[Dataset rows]

☆ ☆ ☆ ☆

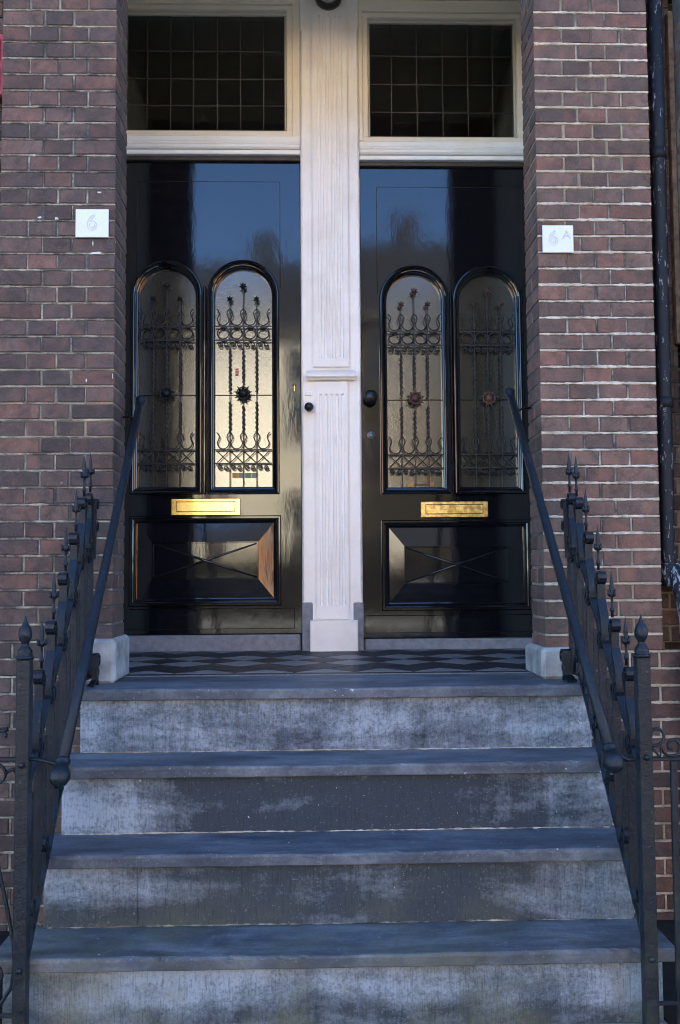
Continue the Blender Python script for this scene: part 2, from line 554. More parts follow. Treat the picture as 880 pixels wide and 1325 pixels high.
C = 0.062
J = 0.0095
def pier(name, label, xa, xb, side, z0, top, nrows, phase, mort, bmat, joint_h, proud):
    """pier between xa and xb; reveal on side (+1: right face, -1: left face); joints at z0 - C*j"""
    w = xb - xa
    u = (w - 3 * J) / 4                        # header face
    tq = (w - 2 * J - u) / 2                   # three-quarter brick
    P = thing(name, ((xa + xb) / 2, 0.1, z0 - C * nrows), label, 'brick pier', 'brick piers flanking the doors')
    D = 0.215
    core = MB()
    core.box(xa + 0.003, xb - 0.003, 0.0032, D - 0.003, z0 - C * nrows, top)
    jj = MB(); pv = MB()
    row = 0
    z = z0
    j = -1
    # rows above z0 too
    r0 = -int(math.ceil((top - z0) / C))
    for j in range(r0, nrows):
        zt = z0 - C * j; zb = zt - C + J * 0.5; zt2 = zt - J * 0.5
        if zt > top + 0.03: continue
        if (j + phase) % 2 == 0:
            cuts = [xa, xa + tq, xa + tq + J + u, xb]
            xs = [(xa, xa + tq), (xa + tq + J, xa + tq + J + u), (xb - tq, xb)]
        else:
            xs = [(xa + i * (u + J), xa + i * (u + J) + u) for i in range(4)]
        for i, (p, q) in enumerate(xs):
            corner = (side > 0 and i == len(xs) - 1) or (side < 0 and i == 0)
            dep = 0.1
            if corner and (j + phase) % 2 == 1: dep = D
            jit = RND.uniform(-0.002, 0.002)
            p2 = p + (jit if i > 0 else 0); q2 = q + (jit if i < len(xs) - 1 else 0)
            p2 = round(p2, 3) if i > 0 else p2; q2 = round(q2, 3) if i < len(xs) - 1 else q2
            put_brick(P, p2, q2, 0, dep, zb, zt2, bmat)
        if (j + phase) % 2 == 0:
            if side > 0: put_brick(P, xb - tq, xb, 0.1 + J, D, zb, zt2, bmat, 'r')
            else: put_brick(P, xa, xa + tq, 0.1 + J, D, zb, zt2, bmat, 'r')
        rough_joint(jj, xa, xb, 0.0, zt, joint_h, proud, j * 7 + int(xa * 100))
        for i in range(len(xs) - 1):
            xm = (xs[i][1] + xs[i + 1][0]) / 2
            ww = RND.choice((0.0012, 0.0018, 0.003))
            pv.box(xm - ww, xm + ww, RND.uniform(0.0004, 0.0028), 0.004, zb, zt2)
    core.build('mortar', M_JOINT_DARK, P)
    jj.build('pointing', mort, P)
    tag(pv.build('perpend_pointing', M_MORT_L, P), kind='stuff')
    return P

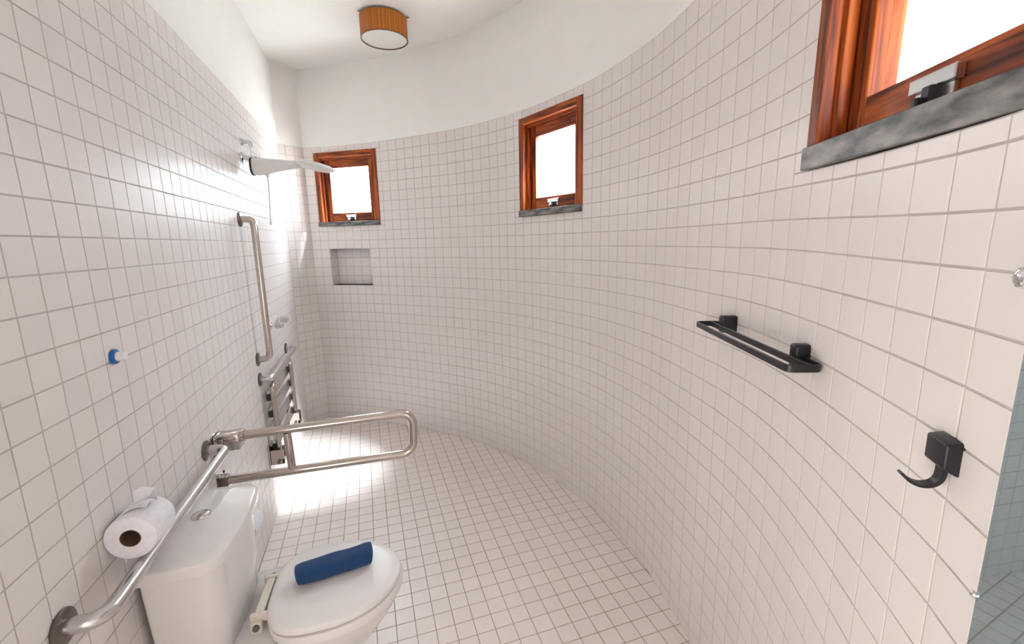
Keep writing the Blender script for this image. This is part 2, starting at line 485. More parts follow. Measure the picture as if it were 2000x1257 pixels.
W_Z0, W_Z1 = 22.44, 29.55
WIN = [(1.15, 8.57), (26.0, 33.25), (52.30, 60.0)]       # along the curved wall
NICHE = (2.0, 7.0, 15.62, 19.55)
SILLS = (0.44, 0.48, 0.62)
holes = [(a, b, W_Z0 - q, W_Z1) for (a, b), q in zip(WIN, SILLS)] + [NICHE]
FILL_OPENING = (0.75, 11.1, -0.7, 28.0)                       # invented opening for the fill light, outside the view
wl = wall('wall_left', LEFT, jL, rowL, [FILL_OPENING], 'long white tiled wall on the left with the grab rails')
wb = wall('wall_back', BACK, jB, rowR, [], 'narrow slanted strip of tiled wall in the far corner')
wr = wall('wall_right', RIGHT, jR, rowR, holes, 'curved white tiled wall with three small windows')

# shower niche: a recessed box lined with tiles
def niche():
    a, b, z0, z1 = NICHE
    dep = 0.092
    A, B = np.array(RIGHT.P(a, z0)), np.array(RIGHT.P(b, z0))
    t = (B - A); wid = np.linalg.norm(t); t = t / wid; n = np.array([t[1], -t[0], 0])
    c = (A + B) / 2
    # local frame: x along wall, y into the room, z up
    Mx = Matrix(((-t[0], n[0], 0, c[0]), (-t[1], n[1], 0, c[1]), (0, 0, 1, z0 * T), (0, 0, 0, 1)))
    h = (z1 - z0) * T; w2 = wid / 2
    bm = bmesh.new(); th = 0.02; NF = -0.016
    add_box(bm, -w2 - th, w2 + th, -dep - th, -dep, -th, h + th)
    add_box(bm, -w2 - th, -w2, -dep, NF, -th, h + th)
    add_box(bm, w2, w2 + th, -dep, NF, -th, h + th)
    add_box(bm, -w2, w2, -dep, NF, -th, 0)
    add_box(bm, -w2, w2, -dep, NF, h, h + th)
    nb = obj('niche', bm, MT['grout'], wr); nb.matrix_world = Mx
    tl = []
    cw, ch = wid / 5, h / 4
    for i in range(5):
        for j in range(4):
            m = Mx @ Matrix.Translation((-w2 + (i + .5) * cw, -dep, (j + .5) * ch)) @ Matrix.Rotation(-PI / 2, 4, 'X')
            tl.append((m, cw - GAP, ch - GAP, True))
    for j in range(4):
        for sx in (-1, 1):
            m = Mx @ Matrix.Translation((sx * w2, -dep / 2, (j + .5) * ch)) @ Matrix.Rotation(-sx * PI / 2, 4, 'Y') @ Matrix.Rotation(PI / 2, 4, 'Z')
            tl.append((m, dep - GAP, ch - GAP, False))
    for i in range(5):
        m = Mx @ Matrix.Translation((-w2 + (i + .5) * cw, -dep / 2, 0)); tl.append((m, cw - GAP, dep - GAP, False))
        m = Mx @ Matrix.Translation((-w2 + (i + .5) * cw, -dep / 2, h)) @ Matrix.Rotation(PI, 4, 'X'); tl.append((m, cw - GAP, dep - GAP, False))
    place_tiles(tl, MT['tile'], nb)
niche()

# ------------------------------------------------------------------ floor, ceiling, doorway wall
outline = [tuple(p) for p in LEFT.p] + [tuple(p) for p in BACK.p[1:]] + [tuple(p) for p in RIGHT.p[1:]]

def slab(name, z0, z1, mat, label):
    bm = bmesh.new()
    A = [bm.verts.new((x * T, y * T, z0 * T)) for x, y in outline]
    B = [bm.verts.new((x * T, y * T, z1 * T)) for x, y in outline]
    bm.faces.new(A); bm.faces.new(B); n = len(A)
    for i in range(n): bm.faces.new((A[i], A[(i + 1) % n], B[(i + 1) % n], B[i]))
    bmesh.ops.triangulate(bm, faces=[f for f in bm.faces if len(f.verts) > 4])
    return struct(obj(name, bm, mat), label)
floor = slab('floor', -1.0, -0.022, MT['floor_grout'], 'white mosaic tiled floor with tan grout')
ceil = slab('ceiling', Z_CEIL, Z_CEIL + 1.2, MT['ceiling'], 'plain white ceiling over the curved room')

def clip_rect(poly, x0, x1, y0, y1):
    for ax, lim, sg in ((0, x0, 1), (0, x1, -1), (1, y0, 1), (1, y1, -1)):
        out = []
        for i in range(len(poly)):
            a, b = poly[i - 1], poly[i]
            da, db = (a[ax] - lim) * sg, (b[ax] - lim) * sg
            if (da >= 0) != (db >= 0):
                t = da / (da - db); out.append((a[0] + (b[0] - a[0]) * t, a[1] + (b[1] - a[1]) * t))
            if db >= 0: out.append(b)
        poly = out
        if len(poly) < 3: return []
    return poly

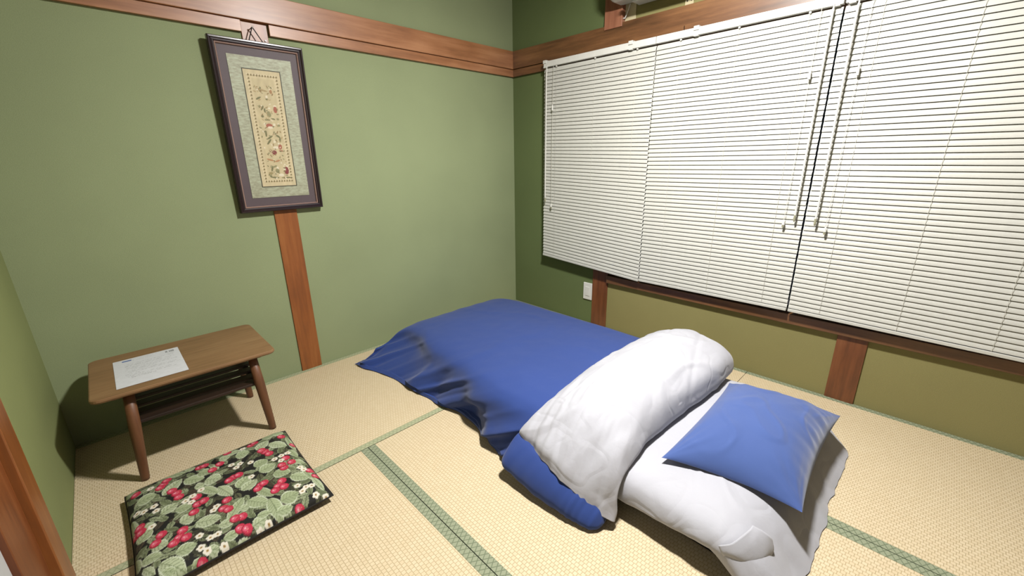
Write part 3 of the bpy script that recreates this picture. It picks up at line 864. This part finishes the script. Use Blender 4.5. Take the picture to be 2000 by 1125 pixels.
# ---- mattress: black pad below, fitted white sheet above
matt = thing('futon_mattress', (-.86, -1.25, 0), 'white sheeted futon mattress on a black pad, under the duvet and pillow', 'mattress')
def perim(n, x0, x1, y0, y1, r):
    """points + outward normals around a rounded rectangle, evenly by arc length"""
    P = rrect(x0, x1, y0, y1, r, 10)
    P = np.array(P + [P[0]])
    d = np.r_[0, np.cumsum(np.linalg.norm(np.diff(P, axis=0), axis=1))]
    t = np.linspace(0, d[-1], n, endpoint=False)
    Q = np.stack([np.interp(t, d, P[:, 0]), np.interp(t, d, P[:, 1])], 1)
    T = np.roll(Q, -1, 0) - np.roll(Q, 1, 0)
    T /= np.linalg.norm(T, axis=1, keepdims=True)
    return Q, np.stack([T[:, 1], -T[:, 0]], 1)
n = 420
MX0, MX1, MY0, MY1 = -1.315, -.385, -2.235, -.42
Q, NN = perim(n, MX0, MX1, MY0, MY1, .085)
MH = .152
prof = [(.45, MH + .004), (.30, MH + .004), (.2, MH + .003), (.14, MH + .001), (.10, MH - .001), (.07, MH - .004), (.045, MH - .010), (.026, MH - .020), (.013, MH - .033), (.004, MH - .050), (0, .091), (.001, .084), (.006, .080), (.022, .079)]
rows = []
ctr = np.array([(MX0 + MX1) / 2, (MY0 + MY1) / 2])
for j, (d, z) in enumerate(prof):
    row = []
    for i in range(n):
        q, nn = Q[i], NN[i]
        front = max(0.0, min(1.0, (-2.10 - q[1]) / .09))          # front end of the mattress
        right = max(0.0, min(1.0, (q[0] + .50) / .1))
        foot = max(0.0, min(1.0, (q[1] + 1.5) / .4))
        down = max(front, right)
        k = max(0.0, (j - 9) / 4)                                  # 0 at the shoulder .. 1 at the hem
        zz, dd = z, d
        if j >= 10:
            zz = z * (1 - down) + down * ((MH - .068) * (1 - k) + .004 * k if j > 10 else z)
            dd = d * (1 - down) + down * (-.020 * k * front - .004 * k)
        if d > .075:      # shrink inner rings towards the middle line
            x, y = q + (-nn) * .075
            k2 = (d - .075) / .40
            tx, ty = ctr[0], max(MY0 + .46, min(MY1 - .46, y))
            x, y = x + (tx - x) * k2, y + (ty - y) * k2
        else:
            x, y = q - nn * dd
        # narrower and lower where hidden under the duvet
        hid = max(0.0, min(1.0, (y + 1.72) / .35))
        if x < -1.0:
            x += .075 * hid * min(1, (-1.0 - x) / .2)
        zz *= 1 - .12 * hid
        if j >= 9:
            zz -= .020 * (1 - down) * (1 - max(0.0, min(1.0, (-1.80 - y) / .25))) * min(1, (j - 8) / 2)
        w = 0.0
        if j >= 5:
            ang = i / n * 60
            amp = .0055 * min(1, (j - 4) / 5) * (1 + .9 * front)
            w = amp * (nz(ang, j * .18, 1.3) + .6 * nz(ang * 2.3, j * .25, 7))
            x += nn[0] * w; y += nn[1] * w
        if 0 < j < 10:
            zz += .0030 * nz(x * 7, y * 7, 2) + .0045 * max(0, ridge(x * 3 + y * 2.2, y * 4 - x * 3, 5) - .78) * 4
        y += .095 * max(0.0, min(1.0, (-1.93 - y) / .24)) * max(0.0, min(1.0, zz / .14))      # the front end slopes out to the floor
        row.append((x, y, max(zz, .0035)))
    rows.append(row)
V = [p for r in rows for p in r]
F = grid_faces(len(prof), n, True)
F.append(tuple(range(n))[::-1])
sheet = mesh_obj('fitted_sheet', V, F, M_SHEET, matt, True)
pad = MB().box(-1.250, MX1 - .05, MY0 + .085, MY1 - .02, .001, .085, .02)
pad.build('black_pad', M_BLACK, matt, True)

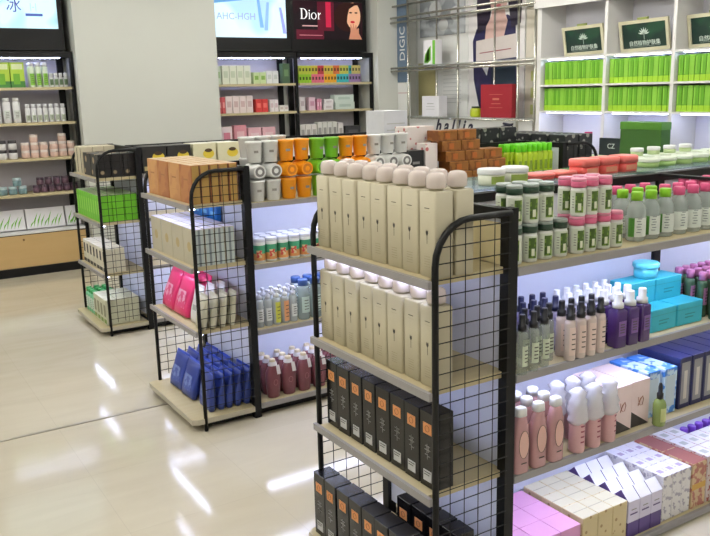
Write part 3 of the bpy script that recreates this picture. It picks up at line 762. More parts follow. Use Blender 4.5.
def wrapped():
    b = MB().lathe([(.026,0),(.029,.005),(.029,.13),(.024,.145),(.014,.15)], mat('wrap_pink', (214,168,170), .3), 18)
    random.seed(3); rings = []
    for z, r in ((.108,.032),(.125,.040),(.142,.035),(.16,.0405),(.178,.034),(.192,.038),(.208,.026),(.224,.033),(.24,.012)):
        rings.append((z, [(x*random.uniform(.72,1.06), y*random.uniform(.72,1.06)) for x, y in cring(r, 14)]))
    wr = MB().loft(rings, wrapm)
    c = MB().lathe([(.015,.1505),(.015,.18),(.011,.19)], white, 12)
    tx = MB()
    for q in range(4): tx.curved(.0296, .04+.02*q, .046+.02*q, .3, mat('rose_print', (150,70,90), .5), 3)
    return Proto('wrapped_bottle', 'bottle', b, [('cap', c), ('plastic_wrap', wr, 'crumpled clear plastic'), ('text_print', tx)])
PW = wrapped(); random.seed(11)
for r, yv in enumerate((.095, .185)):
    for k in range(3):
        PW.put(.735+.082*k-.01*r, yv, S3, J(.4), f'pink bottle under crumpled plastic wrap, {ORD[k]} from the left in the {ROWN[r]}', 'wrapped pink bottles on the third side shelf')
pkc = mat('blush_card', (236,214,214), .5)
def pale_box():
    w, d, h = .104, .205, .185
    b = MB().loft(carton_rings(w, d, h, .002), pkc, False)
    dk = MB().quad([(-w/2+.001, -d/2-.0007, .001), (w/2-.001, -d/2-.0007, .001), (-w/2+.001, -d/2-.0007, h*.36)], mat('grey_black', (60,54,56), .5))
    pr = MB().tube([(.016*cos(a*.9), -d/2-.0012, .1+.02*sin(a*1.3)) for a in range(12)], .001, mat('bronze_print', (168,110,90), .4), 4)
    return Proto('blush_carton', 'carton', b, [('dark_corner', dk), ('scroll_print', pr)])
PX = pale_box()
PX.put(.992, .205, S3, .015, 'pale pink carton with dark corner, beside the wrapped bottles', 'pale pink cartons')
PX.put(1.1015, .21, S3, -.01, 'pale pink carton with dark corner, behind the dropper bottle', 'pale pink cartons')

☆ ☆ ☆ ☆

## Given instruction
Pick out the lines that have the word "follow". Copy them all.

## Result for this exercise
Continue the Blender Python script for this scene: part 2, from line 554. More parts follow. Treat the picture as 880 pixels wide and 1325 pixels high.
Keep writing the Blender script for this image. This is part 2, starting at line 485. More parts follow. Measure the picture as if it were 2000x1257 pixels.
Write part 3 of the bpy script that recreates this picture. It picks up at line 762. More parts follow. Use Blender 4.5.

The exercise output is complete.